Dataset extract -
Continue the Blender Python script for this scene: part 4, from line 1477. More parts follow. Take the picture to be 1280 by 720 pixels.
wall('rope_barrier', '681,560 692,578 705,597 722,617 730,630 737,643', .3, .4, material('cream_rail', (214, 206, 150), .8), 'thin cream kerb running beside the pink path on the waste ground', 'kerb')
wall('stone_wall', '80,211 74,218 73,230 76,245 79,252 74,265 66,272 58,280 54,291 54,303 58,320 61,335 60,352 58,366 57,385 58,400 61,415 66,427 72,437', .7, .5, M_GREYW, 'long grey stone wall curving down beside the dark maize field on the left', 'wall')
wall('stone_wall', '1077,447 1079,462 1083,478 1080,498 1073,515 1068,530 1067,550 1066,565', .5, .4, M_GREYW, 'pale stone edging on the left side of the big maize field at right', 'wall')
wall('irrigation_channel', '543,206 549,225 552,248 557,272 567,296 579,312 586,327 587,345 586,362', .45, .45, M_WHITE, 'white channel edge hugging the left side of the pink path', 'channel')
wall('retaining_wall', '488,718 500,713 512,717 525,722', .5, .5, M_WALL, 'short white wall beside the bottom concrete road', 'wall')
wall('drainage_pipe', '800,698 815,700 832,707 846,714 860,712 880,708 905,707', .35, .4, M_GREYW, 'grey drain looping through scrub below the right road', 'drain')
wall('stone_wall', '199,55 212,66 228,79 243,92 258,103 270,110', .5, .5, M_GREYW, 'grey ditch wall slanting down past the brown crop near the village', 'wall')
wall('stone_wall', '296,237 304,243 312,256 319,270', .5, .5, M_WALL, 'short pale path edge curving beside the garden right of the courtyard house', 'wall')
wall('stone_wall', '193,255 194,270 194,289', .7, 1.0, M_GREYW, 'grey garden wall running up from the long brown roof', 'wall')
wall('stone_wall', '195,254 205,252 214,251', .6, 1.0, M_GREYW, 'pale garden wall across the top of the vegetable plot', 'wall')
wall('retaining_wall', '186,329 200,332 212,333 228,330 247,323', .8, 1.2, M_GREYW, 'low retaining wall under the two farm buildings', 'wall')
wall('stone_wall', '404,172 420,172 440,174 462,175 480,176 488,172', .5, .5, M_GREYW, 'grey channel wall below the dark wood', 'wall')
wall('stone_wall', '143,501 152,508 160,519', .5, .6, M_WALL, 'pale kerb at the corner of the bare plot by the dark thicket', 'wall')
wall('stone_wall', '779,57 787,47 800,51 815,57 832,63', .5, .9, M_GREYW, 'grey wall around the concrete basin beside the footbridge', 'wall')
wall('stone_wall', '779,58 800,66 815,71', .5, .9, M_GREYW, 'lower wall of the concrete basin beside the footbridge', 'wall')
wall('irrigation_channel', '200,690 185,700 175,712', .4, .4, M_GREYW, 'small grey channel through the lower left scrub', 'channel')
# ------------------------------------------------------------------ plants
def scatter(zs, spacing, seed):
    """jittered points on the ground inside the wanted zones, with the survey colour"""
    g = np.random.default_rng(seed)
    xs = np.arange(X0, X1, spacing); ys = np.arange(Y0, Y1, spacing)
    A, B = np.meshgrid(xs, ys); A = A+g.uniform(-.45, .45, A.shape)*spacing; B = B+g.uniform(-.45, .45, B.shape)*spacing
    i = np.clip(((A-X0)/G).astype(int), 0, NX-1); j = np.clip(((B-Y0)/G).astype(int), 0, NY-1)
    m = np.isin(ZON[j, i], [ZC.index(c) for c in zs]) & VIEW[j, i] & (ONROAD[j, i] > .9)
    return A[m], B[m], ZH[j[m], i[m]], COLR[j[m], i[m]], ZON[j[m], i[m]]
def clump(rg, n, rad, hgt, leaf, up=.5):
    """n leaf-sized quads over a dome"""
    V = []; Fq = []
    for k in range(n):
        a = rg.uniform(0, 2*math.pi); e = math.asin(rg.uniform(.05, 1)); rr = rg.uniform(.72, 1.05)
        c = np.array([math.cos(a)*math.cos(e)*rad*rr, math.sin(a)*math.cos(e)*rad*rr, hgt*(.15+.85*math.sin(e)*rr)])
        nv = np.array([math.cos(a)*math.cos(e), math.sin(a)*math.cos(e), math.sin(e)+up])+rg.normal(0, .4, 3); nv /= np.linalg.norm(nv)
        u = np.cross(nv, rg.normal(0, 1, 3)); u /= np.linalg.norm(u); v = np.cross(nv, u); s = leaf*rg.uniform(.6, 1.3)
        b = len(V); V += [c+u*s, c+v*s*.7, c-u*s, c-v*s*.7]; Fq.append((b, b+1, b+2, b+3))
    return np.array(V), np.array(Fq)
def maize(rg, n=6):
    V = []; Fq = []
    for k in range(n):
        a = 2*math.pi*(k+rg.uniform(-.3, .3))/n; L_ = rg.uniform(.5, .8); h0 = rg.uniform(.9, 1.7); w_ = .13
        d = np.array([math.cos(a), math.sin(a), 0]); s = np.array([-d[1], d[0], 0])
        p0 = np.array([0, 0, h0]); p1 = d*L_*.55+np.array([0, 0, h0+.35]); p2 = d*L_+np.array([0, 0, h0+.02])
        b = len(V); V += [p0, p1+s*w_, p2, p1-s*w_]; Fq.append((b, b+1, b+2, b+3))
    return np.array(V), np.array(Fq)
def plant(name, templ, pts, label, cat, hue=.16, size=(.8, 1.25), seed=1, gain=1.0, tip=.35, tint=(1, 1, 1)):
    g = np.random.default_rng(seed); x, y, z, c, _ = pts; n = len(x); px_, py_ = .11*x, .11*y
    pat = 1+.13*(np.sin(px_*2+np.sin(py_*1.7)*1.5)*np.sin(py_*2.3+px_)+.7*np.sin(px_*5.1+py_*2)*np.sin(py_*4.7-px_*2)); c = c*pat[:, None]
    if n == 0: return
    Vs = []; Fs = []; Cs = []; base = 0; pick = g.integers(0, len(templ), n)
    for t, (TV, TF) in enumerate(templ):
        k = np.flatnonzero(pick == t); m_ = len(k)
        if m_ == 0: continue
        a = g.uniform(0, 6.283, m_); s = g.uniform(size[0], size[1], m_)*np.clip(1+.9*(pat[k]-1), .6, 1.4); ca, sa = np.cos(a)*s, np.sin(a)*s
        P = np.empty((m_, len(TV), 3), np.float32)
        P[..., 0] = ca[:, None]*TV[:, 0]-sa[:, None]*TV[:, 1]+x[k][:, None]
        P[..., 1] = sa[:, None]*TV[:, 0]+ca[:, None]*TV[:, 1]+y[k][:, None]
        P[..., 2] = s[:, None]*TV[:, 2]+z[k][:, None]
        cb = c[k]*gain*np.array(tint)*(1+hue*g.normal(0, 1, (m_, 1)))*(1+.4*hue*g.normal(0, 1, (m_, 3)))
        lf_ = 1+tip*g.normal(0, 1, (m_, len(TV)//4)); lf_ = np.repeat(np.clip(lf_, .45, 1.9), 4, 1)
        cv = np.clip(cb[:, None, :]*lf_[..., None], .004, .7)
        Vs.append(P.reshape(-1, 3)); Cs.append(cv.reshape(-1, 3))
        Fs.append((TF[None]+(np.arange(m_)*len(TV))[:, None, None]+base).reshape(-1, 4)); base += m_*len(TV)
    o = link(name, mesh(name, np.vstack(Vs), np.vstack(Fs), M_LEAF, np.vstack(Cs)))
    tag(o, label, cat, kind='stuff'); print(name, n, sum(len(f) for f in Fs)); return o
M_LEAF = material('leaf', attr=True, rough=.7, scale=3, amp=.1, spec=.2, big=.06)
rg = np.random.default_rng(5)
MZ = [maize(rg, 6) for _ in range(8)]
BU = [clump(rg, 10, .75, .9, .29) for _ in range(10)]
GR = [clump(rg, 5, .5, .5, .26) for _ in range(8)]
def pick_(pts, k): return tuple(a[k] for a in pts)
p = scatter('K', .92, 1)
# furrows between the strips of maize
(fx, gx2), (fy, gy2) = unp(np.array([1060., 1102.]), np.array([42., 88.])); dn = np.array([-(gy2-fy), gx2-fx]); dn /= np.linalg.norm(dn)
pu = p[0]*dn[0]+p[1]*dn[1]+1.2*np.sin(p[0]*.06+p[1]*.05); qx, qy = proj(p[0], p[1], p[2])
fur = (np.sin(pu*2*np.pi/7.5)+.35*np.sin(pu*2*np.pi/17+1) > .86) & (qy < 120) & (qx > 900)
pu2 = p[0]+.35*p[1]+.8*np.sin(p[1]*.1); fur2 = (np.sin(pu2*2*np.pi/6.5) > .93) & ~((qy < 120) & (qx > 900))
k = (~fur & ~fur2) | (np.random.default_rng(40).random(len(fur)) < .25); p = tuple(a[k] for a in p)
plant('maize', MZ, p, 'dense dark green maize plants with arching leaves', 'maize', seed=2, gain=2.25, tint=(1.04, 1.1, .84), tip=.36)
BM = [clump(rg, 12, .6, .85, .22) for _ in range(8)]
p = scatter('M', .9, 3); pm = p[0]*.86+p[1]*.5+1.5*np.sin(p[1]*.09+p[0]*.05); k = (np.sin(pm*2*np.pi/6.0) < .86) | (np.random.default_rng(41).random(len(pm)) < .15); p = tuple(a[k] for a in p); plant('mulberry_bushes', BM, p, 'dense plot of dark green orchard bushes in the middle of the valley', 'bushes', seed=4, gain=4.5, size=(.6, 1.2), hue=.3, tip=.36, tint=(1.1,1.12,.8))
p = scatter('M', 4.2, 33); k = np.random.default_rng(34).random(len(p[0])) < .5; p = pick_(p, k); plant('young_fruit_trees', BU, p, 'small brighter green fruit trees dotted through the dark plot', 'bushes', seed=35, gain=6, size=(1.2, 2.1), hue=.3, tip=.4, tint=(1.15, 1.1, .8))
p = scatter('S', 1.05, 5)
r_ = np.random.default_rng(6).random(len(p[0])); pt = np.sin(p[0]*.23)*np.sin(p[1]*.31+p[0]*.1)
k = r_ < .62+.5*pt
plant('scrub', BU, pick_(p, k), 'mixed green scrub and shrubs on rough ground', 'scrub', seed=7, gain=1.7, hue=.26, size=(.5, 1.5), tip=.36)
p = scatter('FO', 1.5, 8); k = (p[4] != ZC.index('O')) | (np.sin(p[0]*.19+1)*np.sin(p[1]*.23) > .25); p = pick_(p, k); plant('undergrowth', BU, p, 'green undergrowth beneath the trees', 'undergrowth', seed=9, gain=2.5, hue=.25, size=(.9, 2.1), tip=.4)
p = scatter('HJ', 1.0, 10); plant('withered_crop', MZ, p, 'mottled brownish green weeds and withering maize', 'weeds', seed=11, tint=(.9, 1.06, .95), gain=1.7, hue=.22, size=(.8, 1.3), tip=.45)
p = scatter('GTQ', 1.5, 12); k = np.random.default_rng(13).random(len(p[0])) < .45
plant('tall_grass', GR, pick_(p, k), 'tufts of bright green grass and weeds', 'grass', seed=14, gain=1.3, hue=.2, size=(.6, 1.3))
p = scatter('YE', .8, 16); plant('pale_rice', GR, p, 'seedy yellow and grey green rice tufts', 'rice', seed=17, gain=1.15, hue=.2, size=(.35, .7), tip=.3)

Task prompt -
Copy out every line with the word "from".

Response below -
Continue the Blender Python script for this scene: part 4, from line 1477. More parts follow. Take the picture to be 1280 by 720 pixels.
wall('stone_wall', '193,255 194,270 194,289', .7, 1.0, M_GREYW, 'grey garden wall running up from the long brown roof', 'wall')